Of course, broadening the definition of what makes a utility stock to include these high-flying growth names has helped the performance of these funds, too. Many of these growth-heavy funds have dusted their more traditional, income-oriented peers in the last few years.

Some Still Strive for Stability
But great performance for growthy utility funds comes with a price: volatility. Some of these funds can hit bumps in the road when growth stocks tumble. For example, AIM Global Utilities fell more than 15% during March and April's Nasdaq volatility, far more than the average utility fund lost. Fidelity Select Utilities Growth (FSUTX), another growth-laden fund that has notched terrific performance in recent years, lost more than 12% during April and May.

With this in mind, it can be comforting to know there are still funds out there that still put their focus squarely on stability and traditional utilities. Such funds usually don't totally eschew the telecom sector; in fact, many keep sizable weightings in that area. But instead of letting their portfolios lean very heavily toward growth, they try to strike a balance between traditional, income-oriented utilities and telecom names.

The last few years haven't been kind to these funds. However, they still have their charms, namely stability and income. Even though providing a high yield isn't as much of a priority for many of these funds as it used to be, some of them still offer a decent payout. For example, Vanguard Utilities Income  concentrates only on stocks that pay dividends, so its portfolio leans toward electric and gas companies and away from telecom. Its long-term returns aren't much to write home about. But its 2.99% yield is higher than average (though it used to be higher; it has gradually come down as its managers have added a couple more telecom names lately). It's also less volatile than average. Putnam Utilities Growth & Income  is a similar fund. Again, returns have been lackluster for this telecom-light portfolio, but its yield is high and it hasn’t been too volatile.

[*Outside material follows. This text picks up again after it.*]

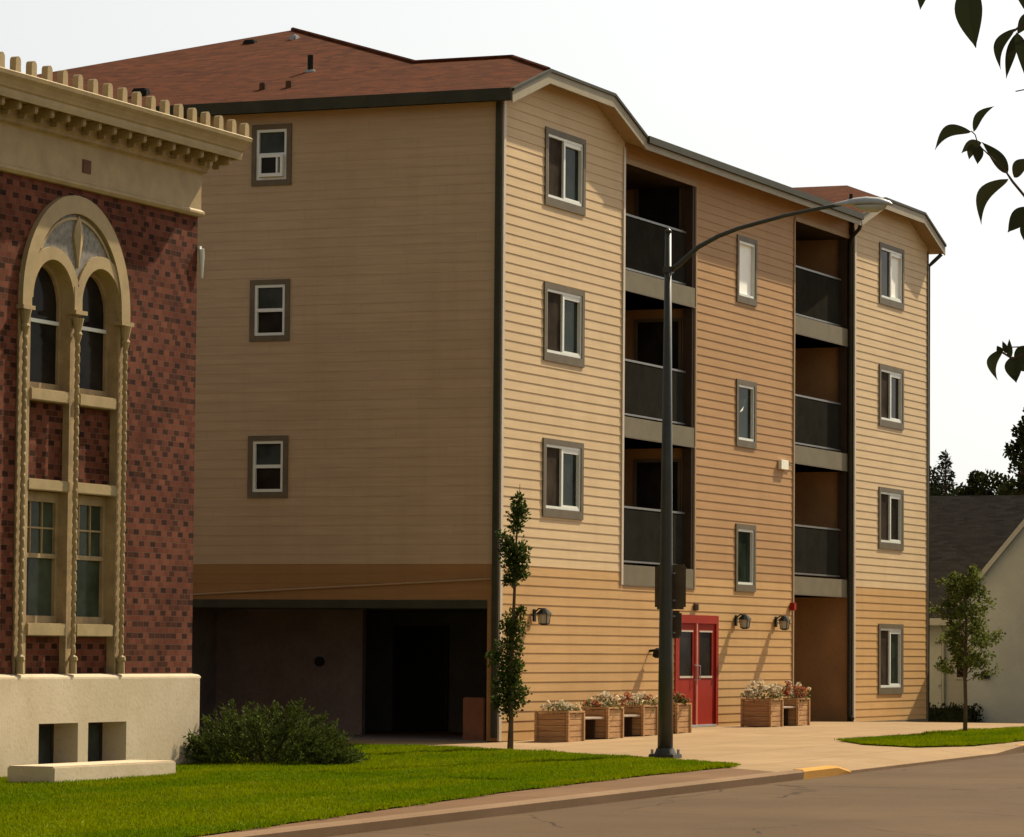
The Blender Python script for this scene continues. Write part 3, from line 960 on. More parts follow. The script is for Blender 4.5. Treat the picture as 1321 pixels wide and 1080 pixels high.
# ridge caps
mb = MB()
def rp_pt(i, j): return rp[i][j]
for p, q in ((rp[0][2], rp[0][3]), (rp[0][1], rp[0][2]), (rp[0][3], rp[0][4]), (rp[0][4], (L - rp[0][4][0], rp[0][4][1], rp[0][4][2]))):
    mb.tube([(p[0], p[1], p[2] + .01), (q[0], q[1], q[2] + .01)], .045, 'roof', 6)
mb.build('ridge_cap', rf, O)
def roofz(x): return Z0 + A * (x + EO)
def pipe(x, y, h, r=.05):
    mb = MB(); mb.tube([(x, y, roofz(x) - .05), (x, y, roofz(x) + h)], r, 'black', 8); mb.build('vent_pipe', rf, O)
    mb = MB(); mb.box(x - .07, x + .07, y - .10, y + .10, roofz(x) - .06, roofz(x) + .03, 'grey_metal', .02); mb.build('pipe_flashing', rf, O)
pipe(2.64, 4.95, .30, .055)
for x, y in ((1.0, 5.09), (1.05, 4.59)):
    mb = MB(); mb.box(x - .07, x + .07, y - .055, y + .055, roofz(x) - .05, roofz(x) + .11, 'vent_dark', .015); mb.build('roof_vent', rf, O)
mb = MB(); mb.box(.95, 1.15, 7.45, 7.75, roofz(1.06) - .05, roofz(1.06) + .12, 'black', .03); mb.build('roof_vent', rf, O)
mb = MB(); mb.box(6.3, 6.55, 7.95, 8.2, roofz(6.4) - .1, roofz(6.4) + .06, 'black', .03); mb.build('roof_vent', rf, O)
mb = MB(); mb.box(6.5, 6.75, 7.15, 7.28, roofz(6.5) - .05, roofz(6.5) + .12, 'grey_metal', .03); mb.build('roof_vent', rf, O)

# ================================================================ BRICK BUILDING
BXR = -11.3
bb = thing('brick_building', 'old dark red brick building with cream arched window, cornice and pale base at left', 'building', (BXR, 0, -.1))
OB = ORG[bb.name]
XL = -34.0; YB = 13.0
WX0, WX1 = -16.39, -13.43
AC_ = (WX0 + WX1) / 2; AR = (WX1 - WX0) / 2; AZ = 6.15
ZB, ZFR = 1.16, 7.79
mb = MB()
def wq(x0, x1, z0, z1, y=0, m='brick'):
    mb.face([(x0, y, z0), (x1, y, z0), (x1, y, z1), (x0, y, z1)], m)
wq(XL, WX0, ZB - .1, ZFR); wq(WX1, BXR, ZB - .1, ZFR)
ns = 32
for i in range(ns):
    a0 = math.pi * (1 - i / ns); a1 = math.pi * (1 - (i + 1) / ns)
    p0 = (AC_ + (AR - .03) * math.cos(a0), AZ + (AR - .03) * math.sin(a0)); p1 = (AC_ + (AR - .03) * math.cos(a1), AZ + (AR - .03) * math.sin(a1))
    mb.face([(p0[0], 0, p0[1]), (p1[0], 0, p1[1]), (p1[0], 0, ZFR), (p0[0], 0, ZFR)], 'brick')
for xx in (WX0 + .03, WX1 - .03):
    pass
mb.face([(WX0, 0, AZ), (WX0 + .03, 0, AZ), (WX0 + .03, 0, ZFR), (WX0, 0, ZFR)], 'brick')
mb.face([(WX1 - .03, 0, AZ), (WX1, 0, AZ), (WX1, 0, ZFR), (WX1 - .03, 0, ZFR)], 'brick')
mb.face([(BXR, 0, ZB - .1), (BXR, YB, ZB - .1), (BXR, YB, ZFR), (BXR, 0, ZFR)], 'brick')
mb.face([(XL, YB, -.3), (BXR, YB, -.3), (BXR, YB, 9), (XL, YB, 9)], 'brick')
mb.face([(XL, 0, -.3), (XL, YB, -.3), (XL, YB, 9), (XL, 0, 9)], 'brick')
mb.build('brick_wall', bb)

def sweep(prof, m, name, x0=XL, parent=bb, smooth=False):
    mb = MB()
    for (o0, z0), (o1, z1) in zip(prof[:-1], prof[1:]):
        mb.face([(x0, -o0, z0), (BXR + o0, -o0, z0), (BXR + o1, -o1, z1), (x0, -o1, z1)], m)
        mb.face([(BXR + o0, -o0, z0), (BXR + o0, YB, z0), (BXR + o1, YB, z1), (BXR + o1, -o1, z1)], m)
    return mb.build(name, parent)
# base with two deep basement windows
BO = .10
bw = [(-15.84, -14.78, -.09, .52), (-14.50, -13.42, -.09, .52)]
mb = MB()
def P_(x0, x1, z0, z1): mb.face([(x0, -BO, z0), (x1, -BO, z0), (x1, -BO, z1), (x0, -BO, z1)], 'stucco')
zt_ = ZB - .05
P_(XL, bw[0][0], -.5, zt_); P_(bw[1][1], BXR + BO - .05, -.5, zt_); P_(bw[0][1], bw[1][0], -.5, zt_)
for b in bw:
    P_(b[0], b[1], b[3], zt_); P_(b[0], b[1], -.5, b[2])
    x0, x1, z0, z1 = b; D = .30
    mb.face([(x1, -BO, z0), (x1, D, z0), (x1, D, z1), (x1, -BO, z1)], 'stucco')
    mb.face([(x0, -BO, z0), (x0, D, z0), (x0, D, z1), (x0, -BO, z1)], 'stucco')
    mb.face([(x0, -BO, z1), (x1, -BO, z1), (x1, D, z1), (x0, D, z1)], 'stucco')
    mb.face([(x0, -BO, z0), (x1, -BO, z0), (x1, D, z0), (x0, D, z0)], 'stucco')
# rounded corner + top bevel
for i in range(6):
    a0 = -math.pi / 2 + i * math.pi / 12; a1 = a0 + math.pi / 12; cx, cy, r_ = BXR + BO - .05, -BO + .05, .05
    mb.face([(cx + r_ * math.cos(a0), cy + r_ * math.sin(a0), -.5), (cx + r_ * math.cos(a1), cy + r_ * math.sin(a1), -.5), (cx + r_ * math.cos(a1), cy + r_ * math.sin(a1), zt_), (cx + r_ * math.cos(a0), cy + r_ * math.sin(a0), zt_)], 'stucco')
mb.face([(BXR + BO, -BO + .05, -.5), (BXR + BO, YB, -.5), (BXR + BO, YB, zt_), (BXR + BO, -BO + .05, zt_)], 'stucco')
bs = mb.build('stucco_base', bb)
sweep([(BO, zt_), (BO - .005, zt_ + .025), (BO - .03, ZB), (-.01, ZB + .015)], 'stucco', 'base_ledge')
for b in bw:
    mb = MB(); x0, x1, z0, z1 = b
    mb.box(x0, x1, .27, .3, z0, z0 + .05, 'darkbrown'); mb.box(x0, x1, .27, .3, z1 - .05, z1, 'darkbrown'); mb.box(x0, x0 + .06, .27, .3, z0 + .05, z1 - .05, 'darkbrown'); mb.box(x1 - .06, x1, .27, .3, z0 + .05, z1 - .05, 'darkbrown')
    wn_ = mb.build('basement_window', bb)
    mb = MB(); mb.box(x0 + .06, x1 - .06, .285, .3, z0 + .05, z1 - .05, 'glass_blue'); mb.build('pane', wn_, OB)
# frieze + belt moulding + cornice
sweep([(-.02, ZFR - .06), (.05, ZFR - .05), (.075, ZFR - .01), (.075, ZFR + .02), (.04, ZFR + .05)], 'stone', 'belt_moulding')
sweep([(.035, ZFR + .04), (.035, 8.34), (.05, 8.36)], 'stone', 'frieze')
sweep([(.05, 8.36), (.10, 8.39), (.10, 8.43), (.12, 8.45), (.12, 8.52)], 'stone2', 'bed_moulding')
sweep([(.12, 8.52), (.13, 8.56), (.14, 8.63), (.40, 8.64), (.40, 8.66)], 'stone2', 'cornice_soffit')
sweep([(.40, 8.61), (.46, 8.60), (.47, 8.66), (.47, 8.71), (.49, 8.73), (.50, 8.76), (.53, 8.82), (.57, 8.87), (.58, 8.92), (.56, 8.935), (.40, 8.95), (-.3, 9.02)], 'stone', 'cornice')
# roof behind the cornice
mb = MB(); mb.face([(XL, -.3, 8.95), (BXR + .3, -.3, 8.95), (BXR + .3, YB, 8.95), (XL, YB, 8.95)], 'stone2'); mb.build('flat_roof', bb)
# modillions
mod = None
i = 0
def modblk(x, y, ax):
    mb = MB()
    if ax == 'x':
        mb.box(x - .055, x + .055, -.385, -.13, 8.51, 8.64, 'stone2', .015); mb.box(x - .035, x + .035, -.22, -.11, 8.45, 8.52, 'stone2', .012)
    else:
        mb.box(BXR + .13, BXR + .36, y - .06, y + .06, 8.53, 8.64, 'stone', .015)
    return mb.build('modillion', bb)
proto = modblk(BXR + .24, 0, 'x')
for i in range(1, 44):
    c = proto.copy(); COL.objects.link(c); c.parent = bb; c.location = (-.43 * i, 0, 0)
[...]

Owning a fund like one of these can be a valuable hedge against the swings of growth stocks. At a time when even value funds are landing on the growth side of the Morningstar style box, these funds can be good diversifiers.

Owners of these funds can boast about another perk this year: improved performance. Through July 31, the top-performing utility fund was Galaxy II Utility Index , a fund that seeks to replicate the performance of the electric- and gas-heavy S&P Utilities Index. Second on the performance list was American Gas Index (GASFX), which focuses on natural-gas distribution and transmission companies. Both of these funds have gained much from the energy sector's great run this year, and the sense that energy rate hikes are over has given some strength to other traditional utilities. Deregulation in these more staid sectors has also helped; firms like Enron  and Dynegy , which distribute power, have performed quite well recently.

The Upshot
So, which way should you turn for your best utility bet? It depends on the role that one of these funds will play in your portfolio. The returns of many growth-laden funds may look tempting, but if you want a portfolio hedge, one of the more conservative funds may be for you.

And if you are looking for a portfolio with some more oomph, you may want to consider a telecommunications sector fund. If you're looking for straight exposure to the telecom and/or networking and infrastructure sectors, you might be happier with a specialty-communications fund such as T. Rowe Price Media & Telecommunications (PRMTX) or Fidelity Select Telecommunications (FSTCX).

There are also a few funds out there that have produced great results over the years and won't force you to choose between these two camps. MFS Utilities (MMUFX) has one of the best records in the group and is pretty well diversified across various utility subsectors. AXP Utilities Income (INUTX) is less growthy than MFS, but both its returns and its yield are above average.